__Problem__: Pictures aside, write out every record exactly as it appears.

╭─ Record list

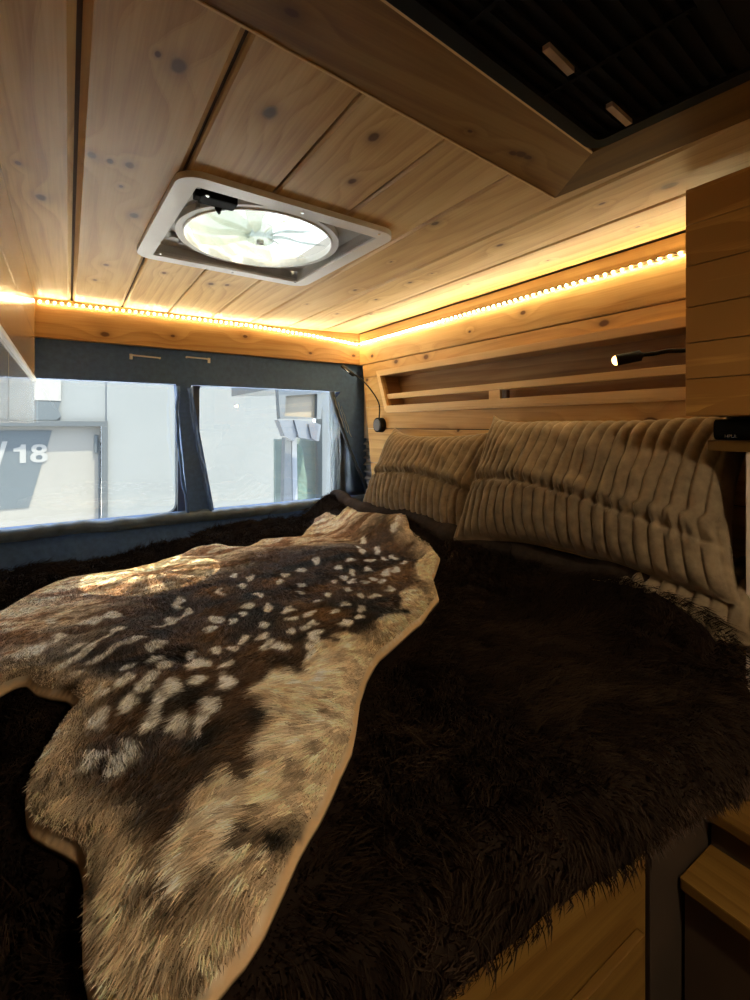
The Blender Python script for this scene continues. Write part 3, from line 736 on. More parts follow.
def surf_frames(x, s):
    e = 1e-3; p = throw_pt(x, s); px_ = throw_pt(x+e, s)-p; ps = throw_pt(x, s+e)-p
    n = np.cross(px_, ps); n /= np.linalg.norm(n, axis=1, keepdims=True); tx_ = px_/np.linalg.norm(px_, axis=1, keepdims=True); ts = ps/np.linalg.norm(ps, axis=1, keepdims=True)
    return p, n, tx_, ts
NH = 210000
sH = RNG.random(NH)*SMAX; uH = RNG.random(NH); xH = X0T+(throw_edge(sH)-X0T)*uH
p, n, tx_, ts = surf_frames(xH, sH)
ang = 2.2*(fbm(xH*5, sH*5, 3, 21)-.5)*2-1.75
D = tx_*np.cos(ang)[:, None]+ts*np.sin(ang)[:, None]+RNG.normal(size=(NH, 3))*.18
cs = .034; cxx = np.floor(xH/cs+.6*fbm(xH*20, sH*20, 1, 4)); cyy = np.floor(sH/cs+.6*fbm(xH*20, sH*20, 1, 5))
hx_ = vnoise(cxx, cyy, 31); hy_ = vnoise(cxx, cyy, 32); D += tx_*(hx_-.5)[:, None]*1.0+ts*(hy_-.5)[:, None]*1.0
ccx_ = (cxx+.5)*cs; ccy_ = (cyy+.5)*cs
D += (tx_*(ccx_-xH)[:, None]+ts*(ccy_-sH)[:, None])*14.
D /= np.linalg.norm(D, axis=1, keepdims=True)
L = .030*(.6+.8*RNG.random(NH))*(.75+.5*vnoise(cxx, cyy, 33))*(.5+.5*sstep(.02, .16, sH))
und = inside(poly, p[:, 0]-D[:, 0]*0, p[:, 1]); nearh = edist(poly, p[:, 0], p[:, 1]); L = np.where(und, .004, np.where(nearh < .035, L*(.25+.75*nearh/.035), L))
tone = (.6+.8*vnoise(cxx, cyy, 34)*RNG.random(NH)**.3)[:, None]
c0 = np.array([[.005, .0035, .0025]])*tone; c1 = np.array([[.034, .020, .012]])*tone
parts.append(blades(p-n*.001, n, D, L, np.full(NH, .0009)*(.6+.8*RNG.random(NH)), c0, c1, .22))
# fringe at the hem
NE = 9000; xe = X0T+RNG.random(NE)*(1.0-X0T); se = RNG.random(NE)*.02
p, n, tx_, ts = surf_frames(xe, se); D = -ts+RNG.normal(size=(NE, 3))*.3+tx_*(.3*np.sin(xe*60))[:, None]; D /= np.linalg.norm(D, axis=1, keepdims=True)
parts.append(blades(p, n*.2, D, .022*(.5+.7*RNG.random(NE)), np.full(NE, .0008), np.tile([[.014, .009, .006]], (NE, 1)), np.tile([[.07, .043, .028]], (NE, 1)), .1))
V, A, B, C = join(parts)
M['fur'] = vcol('dark brown fur', .9, .0, .02)
o = fast_mesh('fur_throw', V, A, B, C, M['fur']); tag(o, 'long-haired dark brown fur throw spread over the whole bed', 'throw blanket')

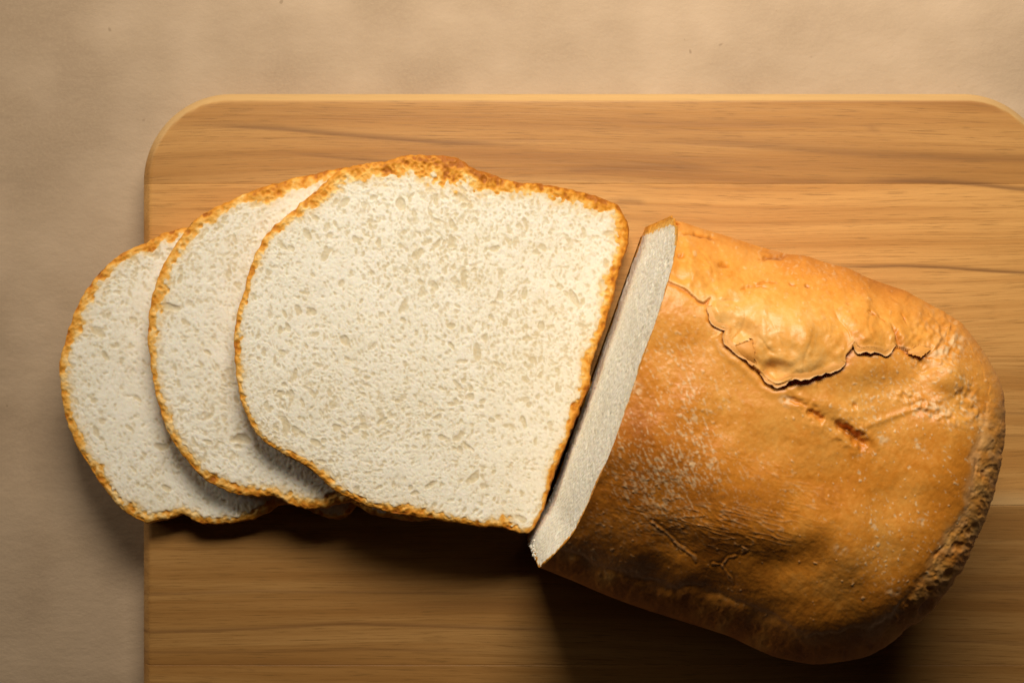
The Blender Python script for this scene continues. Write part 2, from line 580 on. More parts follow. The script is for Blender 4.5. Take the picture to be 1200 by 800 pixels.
def outline_field(R, out):
    """signed distance inside a closed outline (x,y,...) and index of the nearest outline point"""
    tang = np.roll(out[:, :2], -1, 0) - np.roll(out[:, :2], 1, 0)
    nor = np.stack([-tang[:, 1], tang[:, 0]], 1)
    a = np.sum(out[:, 0] * np.roll(out[:, 1], -1) - np.roll(out[:, 0], -1) * out[:, 1])
    if a < 0:
        nor = -nor
    nor /= np.linalg.norm(nor, axis=1)[:, None]
    X = R.X.ravel(); Y = R.Y.ravel()
    D = np.empty(len(X)); I = np.empty(len(X), int)
    for s in range(0, len(X), 8000):
        dx = X[s:s + 8000, None] - out[None, :, 0]; dy = Y[s:s + 8000, None] - out[None, :, 1]
        q = dx * dx + dy * dy
        i = q.argmin(1); r = np.arange(len(i))
        sg = dx[r, i] * nor[i, 0] + dy[r, i] * nor[i, 1]
        e = np.sqrt(q[r, i])
        D[s:s + 8000] = np.where(e < 9, sg, e * np.where(sg >= 0, 1, -1)); I[s:s + 8000] = i
    return D.reshape(R.h, R.w), I.reshape(R.h, R.w)

def coons(out, corners, n, m):
    """grid between four stretches of a closed outline; corners = NW, NE, SE, SW points (outline runs NW > NE > SE > SW)"""
    idx = [int(np.argmin((out[:, 0] - c[0]) ** 2 + (out[:, 1] - c[1]) ** 2)) for c in corners]
    N = len(out)
    def run(i, j, k):
        if j <= i:
            j += N
        t = np.linspace(i, j, k)
        a = np.floor(t).astype(int); f = (t - a)[:, None]
        return out[a % N] * (1 - f) + out[(a + 1) % N] * f
    top = run(idx[0], idx[1], m); right = run(idx[1], idx[2], n)
    bot = run(idx[2], idx[3], m)[::-1]; left = run(idx[3], idx[0], n)[::-1]
    u = np.linspace(0, 1, m)[None, :, None]; v = np.linspace(0, 1, n)[:, None, None]
    P = ((1 - v) * top[None] + v * bot[None] + (1 - u) * left[:, None] + u * right[:, None]
         - ((1 - u) * (1 - v) * top[0] + u * (1 - v) * top[-1] + (1 - u) * v * bot[0] + u * v * bot[-1]))
    return P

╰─

__Solution to this problem__:
The Blender Python script for this scene continues. Write part 3, from line 736 on. More parts follow.
def surf_frames(x, s):
    e = 1e-3; p = throw_pt(x, s); px_ = throw_pt(x+e, s)-p; ps = throw_pt(x, s+e)-p
    n = np.cross(px_, ps); n /= np.linalg.norm(n, axis=1, keepdims=True); tx_ = px_/np.linalg.norm(px_, axis=1, keepdims=True); ts = ps/np.linalg.norm(ps, axis=1, keepdims=True)
    return p, n, tx_, ts
NH = 210000
sH = RNG.random(NH)*SMAX; uH = RNG.random(NH); xH = X0T+(throw_edge(sH)-X0T)*uH
p, n, tx_, ts = surf_frames(xH, sH)
ang = 2.2*(fbm(xH*5, sH*5, 3, 21)-.5)*2-1.75
D = tx_*np.cos(ang)[:, None]+ts*np.sin(ang)[:, None]+RNG.normal(size=(NH, 3))*.18
cs = .034; cxx = np.floor(xH/cs+.6*fbm(xH*20, sH*20, 1, 4)); cyy = np.floor(sH/cs+.6*fbm(xH*20, sH*20, 1, 5))
hx_ = vnoise(cxx, cyy, 31); hy_ = vnoise(cxx, cyy, 32); D += tx_*(hx_-.5)[:, None]*1.0+ts*(hy_-.5)[:, None]*1.0
ccx_ = (cxx+.5)*cs; ccy_ = (cyy+.5)*cs
D += (tx_*(ccx_-xH)[:, None]+ts*(ccy_-sH)[:, None])*14.
D /= np.linalg.norm(D, axis=1, keepdims=True)
L = .030*(.6+.8*RNG.random(NH))*(.75+.5*vnoise(cxx, cyy, 33))*(.5+.5*sstep(.02, .16, sH))
und = inside(poly, p[:, 0]-D[:, 0]*0, p[:, 1]); nearh = edist(poly, p[:, 0], p[:, 1]); L = np.where(und, .004, np.where(nearh < .035, L*(.25+.75*nearh/.035), L))
tone = (.6+.8*vnoise(cxx, cyy, 34)*RNG.random(NH)**.3)[:, None]
c0 = np.array([[.005, .0035, .0025]])*tone; c1 = np.array([[.034, .020, .012]])*tone
parts.append(blades(p-n*.001, n, D, L, np.full(NH, .0009)*(.6+.8*RNG.random(NH)), c0, c1, .22))
# fringe at the hem
NE = 9000; xe = X0T+RNG.random(NE)*(1.0-X0T); se = RNG.random(NE)*.02
p, n, tx_, ts = surf_frames(xe, se); D = -ts+RNG.normal(size=(NE, 3))*.3+tx_*(.3*np.sin(xe*60))[:, None]; D /= np.linalg.norm(D, axis=1, keepdims=True)
parts.append(blades(p, n*.2, D, .022*(.5+.7*RNG.random(NE)), np.full(NE, .0008), np.tile([[.014, .009, .006]], (NE, 1)), np.tile([[.07, .043, .028]], (NE, 1)), .1))
V, A, B, C = join(parts)
M['fur'] = vcol('dark brown fur', .9, .0, .02)
o = fast_mesh('fur_throw', V, A, B, C, M['fur']); tag(o, 'long-haired dark brown fur throw spread over the whole bed', 'throw blanket')

The Blender Python script for this scene continues. Write part 2, from line 580 on. More parts follow. The script is for Blender 4.5. Take the picture to be 1200 by 800 pixels.
def outline_field(R, out):
    """signed distance inside a closed outline (x,y,...) and index of the nearest outline point"""
    tang = np.roll(out[:, :2], -1, 0) - np.roll(out[:, :2], 1, 0)
    nor = np.stack([-tang[:, 1], tang[:, 0]], 1)
    a = np.sum(out[:, 0] * np.roll(out[:, 1], -1) - np.roll(out[:, 0], -1) * out[:, 1])
    if a < 0:
        nor = -nor
    nor /= np.linalg.norm(nor, axis=1)[:, None]
    X = R.X.ravel(); Y = R.Y.ravel()
    D = np.empty(len(X)); I = np.empty(len(X), int)
    for s in range(0, len(X), 8000):
        dx = X[s:s + 8000, None] - out[None, :, 0]; dy = Y[s:s + 8000, None] - out[None, :, 1]
        q = dx * dx + dy * dy
        i = q.argmin(1); r = np.arange(len(i))
        sg = dx[r, i] * nor[i, 0] + dy[r, i] * nor[i, 1]
        e = np.sqrt(q[r, i])
        D[s:s + 8000] = np.where(e < 9, sg, e * np.where(sg >= 0, 1, -1)); I[s:s + 8000] = i
    return D.reshape(R.h, R.w), I.reshape(R.h, R.w)

def coons(out, corners, n, m):
    """grid between four stretches of a closed outline; corners = NW, NE, SE, SW points (outline runs NW > NE > SE > SW)"""
    idx = [int(np.argmin((out[:, 0] - c[0]) ** 2 + (out[:, 1] - c[1]) ** 2)) for c in corners]
    N = len(out)
    def run(i, j, k):
        if j <= i:
            j += N
        t = np.linspace(i, j, k)
        a = np.floor(t).astype(int); f = (t - a)[:, None]
        return out[a % N] * (1 - f) + out[(a + 1) % N] * f
    top = run(idx[0], idx[1], m); right = run(idx[1], idx[2], n)
    bot = run(idx[2], idx[3], m)[::-1]; left = run(idx[3], idx[0], n)[::-1]
    u = np.linspace(0, 1, m)[None, :, None]; v = np.linspace(0, 1, n)[:, None, None]
    P = ((1 - v) * top[None] + v * bot[None] + (1 - u) * left[:, None] + u * right[:, None]
         - ((1 - u) * (1 - v) * top[0] + u * (1 - v) * top[-1] + (1 - u) * v * bot[0] + u * v * bot[-1]))
    return P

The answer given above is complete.